Picked this up, and some thoughts regarding the "CPU Limit" thing. First of all, units are important. 10 unitless numbers is meaningless, so let's get that straight right off the bat.
http://support.screeps.com/hc/en-us/articles/204332302-How-does-CPU-limit-workSo, 10 "Units" per tick means 10ms runtime per tick. Which is... generally more than a fully fledged game AI for any strategy game gets. Regardless of CPU, anything modern should get a heck of a lot done in 10ms. So the next important bit is: where does that time go, and how can it be optimized. Aside from fancy high-level management, the main answer there seems to be pathfinding. The default scripts from the tutorial all go through the built-in moveTo function, which the API documentation explains is a combination of several accessible sub-calls that:
1. gets the position of the target object
2. gets the position of the current object
3. does A* pathfinding from the current object to the target object
4. takes a move on the first step of the path
Anybody who's followed Dwarf Fortress's development knows *that's really bad.* For one, naive A* is notoriously expensive; this algorithm or similar could give you vastly more for example:
http://www.gdcvault.com/play/1022094/JPS-Over-100x-Faster-thanOn top of that, recomputing the path every step is very wasteful. You have access to big gobs of memory: 2 *megabytes.* You can cache off tons of path data for individual creeps. You can cache off tons of precomputed room pathfinding helper data.
So pathfinding optimization should easily give you tons of time there. Optimize your pathfinding and you will suddenly have tons of time.
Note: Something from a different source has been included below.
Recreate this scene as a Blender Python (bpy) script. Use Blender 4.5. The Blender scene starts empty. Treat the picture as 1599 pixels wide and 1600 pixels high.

The only reason these limits exist is to cut down on server costs, not limit players; it's an incredibly large amount of resources you have to work with. You don't get to see your while(true) loops run to completion, but that's just because we live in the real world.
Edit: Oh, it's even less limiting than I thought: Screeps has a web api you can use, so you can probably bypass time limits entirely if you send out the data you need to your own personal server setup then write your heavy duty processing backend there in whatever language you want limited only by your server computer's specs. I started experimenting with this sort of thing for minecraft's computer craft mod turtles way back, to get around some limitations they have.